WHAT THE TASK REQUIRES - Repeat the full listing, word for word.

- - - -

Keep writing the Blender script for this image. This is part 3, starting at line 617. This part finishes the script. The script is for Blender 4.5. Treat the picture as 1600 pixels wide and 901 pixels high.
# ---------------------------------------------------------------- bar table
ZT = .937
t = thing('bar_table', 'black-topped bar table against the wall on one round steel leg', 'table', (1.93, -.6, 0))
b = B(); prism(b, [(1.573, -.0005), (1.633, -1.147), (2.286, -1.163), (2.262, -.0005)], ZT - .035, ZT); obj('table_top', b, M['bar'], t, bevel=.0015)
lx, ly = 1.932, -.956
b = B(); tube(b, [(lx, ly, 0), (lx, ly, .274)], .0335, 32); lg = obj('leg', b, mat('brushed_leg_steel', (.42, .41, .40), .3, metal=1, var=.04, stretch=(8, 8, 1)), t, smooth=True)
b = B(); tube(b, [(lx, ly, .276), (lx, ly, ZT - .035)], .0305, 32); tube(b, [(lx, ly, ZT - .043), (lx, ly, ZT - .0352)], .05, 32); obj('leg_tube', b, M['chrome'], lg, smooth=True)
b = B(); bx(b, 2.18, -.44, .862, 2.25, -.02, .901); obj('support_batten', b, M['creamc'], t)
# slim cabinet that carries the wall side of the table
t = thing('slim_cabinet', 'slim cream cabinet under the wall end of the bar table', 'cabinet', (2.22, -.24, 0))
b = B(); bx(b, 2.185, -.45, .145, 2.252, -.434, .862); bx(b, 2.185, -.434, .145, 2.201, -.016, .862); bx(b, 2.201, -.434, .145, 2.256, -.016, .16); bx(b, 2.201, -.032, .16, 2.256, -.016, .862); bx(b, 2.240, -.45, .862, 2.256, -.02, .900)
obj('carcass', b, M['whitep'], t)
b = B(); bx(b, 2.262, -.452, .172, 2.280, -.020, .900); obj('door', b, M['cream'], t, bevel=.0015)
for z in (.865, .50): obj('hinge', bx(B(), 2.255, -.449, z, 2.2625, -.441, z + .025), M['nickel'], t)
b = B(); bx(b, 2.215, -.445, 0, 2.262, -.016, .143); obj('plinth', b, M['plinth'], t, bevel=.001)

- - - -

ANSWER BELOW -
Keep writing the Blender script for this image. This is part 3, starting at line 617. This part finishes the script. The script is for Blender 4.5. Treat the picture as 1600 pixels wide and 901 pixels high.
# ---------------------------------------------------------------- bar table
ZT = .937
t = thing('bar_table', 'black-topped bar table against the wall on one round steel leg', 'table', (1.93, -.6, 0))
b = B(); prism(b, [(1.573, -.0005), (1.633, -1.147), (2.286, -1.163), (2.262, -.0005)], ZT - .035, ZT); obj('table_top', b, M['bar'], t, bevel=.0015)
lx, ly = 1.932, -.956
b = B(); tube(b, [(lx, ly, 0), (lx, ly, .274)], .0335, 32); lg = obj('leg', b, mat('brushed_leg_steel', (.42, .41, .40), .3, metal=1, var=.04, stretch=(8, 8, 1)), t, smooth=True)
b = B(); tube(b, [(lx, ly, .276), (lx, ly, ZT - .035)], .0305, 32); tube(b, [(lx, ly, ZT - .043), (lx, ly, ZT - .0352)], .05, 32); obj('leg_tube', b, M['chrome'], lg, smooth=True)
b = B(); bx(b, 2.18, -.44, .862, 2.25, -.02, .901); obj('support_batten', b, M['creamc'], t)
# slim cabinet that carries the wall side of the table
t = thing('slim_cabinet', 'slim cream cabinet under the wall end of the bar table', 'cabinet', (2.22, -.24, 0))
b = B(); bx(b, 2.185, -.45, .145, 2.252, -.434, .862); bx(b, 2.185, -.434, .145, 2.201, -.016, .862); bx(b, 2.201, -.434, .145, 2.256, -.016, .16); bx(b, 2.201, -.032, .16, 2.256, -.016, .862); bx(b, 2.240, -.45, .862, 2.256, -.02, .900)
obj('carcass', b, M['whitep'], t)
b = B(); bx(b, 2.262, -.452, .172, 2.280, -.020, .900); obj('door', b, M['cream'], t, bevel=.0015)
for z in (.865, .50): obj('hinge', bx(B(), 2.255, -.449, z, 2.2625, -.441, z + .025), M['nickel'], t)
b = B(); bx(b, 2.215, -.445, 0, 2.262, -.016, .143); obj('plinth', b, M['plinth'], t, bevel=.001)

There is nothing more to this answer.